The court’s 6-3 decision, written by Justice Clarence Thomas, included a new requirement that in order to justify a gun control regulation, “the government must demonstrate that the regulation is consistent with the Nation’s historical tradition of firearm regulation.” 

This new historical test has been at the heart of hundreds of Second Amendment cases filed in civil and criminal courts in the short time since the Bruen decision and has factored into the invalidation of firearm policies around the nation. 
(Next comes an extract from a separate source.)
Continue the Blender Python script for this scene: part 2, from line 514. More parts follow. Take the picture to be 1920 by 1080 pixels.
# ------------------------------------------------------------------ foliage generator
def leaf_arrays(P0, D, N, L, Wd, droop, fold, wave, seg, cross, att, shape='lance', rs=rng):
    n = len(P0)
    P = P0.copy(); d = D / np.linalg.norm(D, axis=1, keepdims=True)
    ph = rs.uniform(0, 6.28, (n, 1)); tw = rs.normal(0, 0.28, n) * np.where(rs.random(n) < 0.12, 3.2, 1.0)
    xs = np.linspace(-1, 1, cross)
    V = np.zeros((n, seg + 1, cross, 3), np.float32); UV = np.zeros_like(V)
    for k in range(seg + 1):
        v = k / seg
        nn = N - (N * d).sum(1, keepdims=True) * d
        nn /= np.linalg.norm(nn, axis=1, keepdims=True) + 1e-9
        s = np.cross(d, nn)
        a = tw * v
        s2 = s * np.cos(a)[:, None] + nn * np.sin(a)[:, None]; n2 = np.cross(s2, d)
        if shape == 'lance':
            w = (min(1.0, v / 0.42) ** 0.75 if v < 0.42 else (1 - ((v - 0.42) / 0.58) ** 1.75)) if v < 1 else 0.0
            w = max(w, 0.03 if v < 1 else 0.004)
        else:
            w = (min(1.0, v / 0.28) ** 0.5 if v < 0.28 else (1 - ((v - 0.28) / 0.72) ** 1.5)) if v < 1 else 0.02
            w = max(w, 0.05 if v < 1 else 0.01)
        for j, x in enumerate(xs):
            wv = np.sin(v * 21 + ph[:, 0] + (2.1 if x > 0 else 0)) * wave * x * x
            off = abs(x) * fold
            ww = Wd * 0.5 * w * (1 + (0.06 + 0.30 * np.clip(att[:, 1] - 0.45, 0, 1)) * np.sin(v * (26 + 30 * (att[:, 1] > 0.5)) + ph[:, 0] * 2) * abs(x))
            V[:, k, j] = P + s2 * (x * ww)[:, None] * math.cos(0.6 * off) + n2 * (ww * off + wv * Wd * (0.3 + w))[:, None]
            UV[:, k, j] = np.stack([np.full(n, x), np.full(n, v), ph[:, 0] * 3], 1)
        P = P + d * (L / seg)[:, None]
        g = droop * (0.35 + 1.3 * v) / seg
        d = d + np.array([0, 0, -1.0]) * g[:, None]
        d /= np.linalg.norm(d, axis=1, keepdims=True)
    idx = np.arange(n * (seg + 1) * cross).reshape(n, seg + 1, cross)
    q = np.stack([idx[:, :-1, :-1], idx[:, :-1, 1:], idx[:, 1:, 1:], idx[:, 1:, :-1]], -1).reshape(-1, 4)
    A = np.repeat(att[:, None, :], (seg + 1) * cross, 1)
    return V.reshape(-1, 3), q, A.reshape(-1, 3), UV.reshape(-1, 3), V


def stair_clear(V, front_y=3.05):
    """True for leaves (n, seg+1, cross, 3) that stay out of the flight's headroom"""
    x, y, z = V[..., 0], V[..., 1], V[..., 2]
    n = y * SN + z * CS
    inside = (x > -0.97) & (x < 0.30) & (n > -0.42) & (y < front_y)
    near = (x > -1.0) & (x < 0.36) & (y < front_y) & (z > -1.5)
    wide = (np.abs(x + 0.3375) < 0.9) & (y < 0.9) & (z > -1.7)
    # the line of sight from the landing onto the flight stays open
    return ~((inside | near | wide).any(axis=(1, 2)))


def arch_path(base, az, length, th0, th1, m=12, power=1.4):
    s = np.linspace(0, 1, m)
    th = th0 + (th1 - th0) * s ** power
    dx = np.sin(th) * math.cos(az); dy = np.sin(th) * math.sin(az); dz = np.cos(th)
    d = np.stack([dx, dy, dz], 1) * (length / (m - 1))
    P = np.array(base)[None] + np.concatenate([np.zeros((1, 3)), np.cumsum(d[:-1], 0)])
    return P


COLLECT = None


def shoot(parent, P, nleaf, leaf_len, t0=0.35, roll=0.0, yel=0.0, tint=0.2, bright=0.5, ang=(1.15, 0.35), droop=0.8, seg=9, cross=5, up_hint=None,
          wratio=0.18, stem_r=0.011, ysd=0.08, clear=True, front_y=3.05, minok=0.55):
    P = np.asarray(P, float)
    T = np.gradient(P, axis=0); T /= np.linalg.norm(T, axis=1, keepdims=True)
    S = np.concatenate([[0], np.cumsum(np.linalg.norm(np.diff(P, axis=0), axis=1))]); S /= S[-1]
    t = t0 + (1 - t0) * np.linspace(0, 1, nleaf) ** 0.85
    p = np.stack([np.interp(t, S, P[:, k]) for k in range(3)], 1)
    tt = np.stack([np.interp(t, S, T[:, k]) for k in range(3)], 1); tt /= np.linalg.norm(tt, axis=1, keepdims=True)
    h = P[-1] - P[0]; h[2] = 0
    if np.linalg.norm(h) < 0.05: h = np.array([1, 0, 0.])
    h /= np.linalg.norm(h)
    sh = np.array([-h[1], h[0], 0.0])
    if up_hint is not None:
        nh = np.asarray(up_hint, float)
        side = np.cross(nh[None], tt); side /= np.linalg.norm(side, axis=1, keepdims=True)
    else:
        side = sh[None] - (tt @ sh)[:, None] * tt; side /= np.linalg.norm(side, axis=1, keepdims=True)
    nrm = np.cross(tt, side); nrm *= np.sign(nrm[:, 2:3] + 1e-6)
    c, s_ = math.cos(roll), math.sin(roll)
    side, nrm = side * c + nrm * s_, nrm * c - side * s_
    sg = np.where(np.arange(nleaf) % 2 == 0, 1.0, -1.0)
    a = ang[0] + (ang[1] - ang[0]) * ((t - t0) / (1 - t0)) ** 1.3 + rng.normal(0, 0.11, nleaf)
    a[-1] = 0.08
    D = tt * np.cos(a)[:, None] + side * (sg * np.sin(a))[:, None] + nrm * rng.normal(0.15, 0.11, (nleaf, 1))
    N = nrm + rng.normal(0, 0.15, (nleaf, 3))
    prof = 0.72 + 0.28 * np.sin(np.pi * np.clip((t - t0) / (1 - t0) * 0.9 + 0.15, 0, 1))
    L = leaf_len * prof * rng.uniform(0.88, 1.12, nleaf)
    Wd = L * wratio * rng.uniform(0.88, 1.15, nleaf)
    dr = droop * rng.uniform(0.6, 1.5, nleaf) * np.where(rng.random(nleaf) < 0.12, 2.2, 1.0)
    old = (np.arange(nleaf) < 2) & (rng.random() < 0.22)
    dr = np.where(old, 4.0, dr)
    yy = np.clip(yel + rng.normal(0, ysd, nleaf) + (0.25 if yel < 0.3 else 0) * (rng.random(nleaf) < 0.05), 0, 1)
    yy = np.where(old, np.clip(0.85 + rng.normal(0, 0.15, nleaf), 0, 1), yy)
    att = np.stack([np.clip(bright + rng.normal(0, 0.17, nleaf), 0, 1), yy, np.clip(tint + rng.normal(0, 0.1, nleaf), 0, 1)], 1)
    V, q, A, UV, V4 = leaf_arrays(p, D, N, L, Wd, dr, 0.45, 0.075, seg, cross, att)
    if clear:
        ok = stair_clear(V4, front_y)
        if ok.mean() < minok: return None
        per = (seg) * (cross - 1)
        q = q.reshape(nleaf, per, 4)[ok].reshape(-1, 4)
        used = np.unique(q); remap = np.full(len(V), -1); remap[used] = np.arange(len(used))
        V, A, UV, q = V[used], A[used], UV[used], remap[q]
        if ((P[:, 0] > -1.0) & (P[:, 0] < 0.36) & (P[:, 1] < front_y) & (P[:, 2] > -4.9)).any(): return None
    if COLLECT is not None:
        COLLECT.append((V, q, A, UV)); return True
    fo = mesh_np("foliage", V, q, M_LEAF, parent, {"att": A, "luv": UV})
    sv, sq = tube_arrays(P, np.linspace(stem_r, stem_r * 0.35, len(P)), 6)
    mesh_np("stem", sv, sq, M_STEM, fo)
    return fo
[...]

In her August ruling, Arterton cited a passage from the Bruen decision, which cautioned lower courts against both upholding laws that only remotely resemble historical analogues and striking down any law that did not have a historical “twin.” 

The judge concluded that lawyers for Connecticut had cited historically analogous laws to support its assault weapons and large capacity magazine bans. 

“[The state had demonstrated] that when a modern innovation in firearm technology results in a particular type of weapon or method of carrying being utilized for unlawful purposes to terrorize and endanger the public, the Nation has a longstanding history and tradition of regulating those aspects of the weapons or manners of carry that correlate with rising firearm violence,” the judge wrote. 

The gun rights group disagreed, writing in their appeal that the district court decision relied on 20th century laws, like a ban on machine guns, to satisfy the historical analogue requirement while the Supreme Court had largely limited comparisons to policies adopted closer to the enactment of the Second Amendment. 

“The 20th-century statutes come far too late in time to offer meaningful insight into the meaning of the Second Amendment,” Arrington wrote. “The truly analogous statutes (i.e., the militia laws) did not ban arms or limit ammunition capacity. They required arms and set a floor on ammunition availability.”

Lawyers with the Office of the Attorney General had yet to respond to the group’s appeal as of this week. On Monday, the Manhattan-based court gave the state until Feb. 21, 2024 to file a response brief.

In August, Attorney General William Tong hailed the lower court decision as affirmation that Connecticut’s bans on assault weapons and large capacity magazines remained “on strong legal footing after the U.S. Supreme Court decision in Bruen.”

However, the National Association for Gun Rights lawsuit is not the only post-Bruen challenge faced by the state’s gun safety policy. A separate appeal of a lawsuit filed by the Connecticut Citizens Defense League is also pending before the 2nd Circuit Court. 

Last week, the court issued an order dismissing the second appeal unless the plaintiffs file an appearance by next Wednesday, Dec. 6.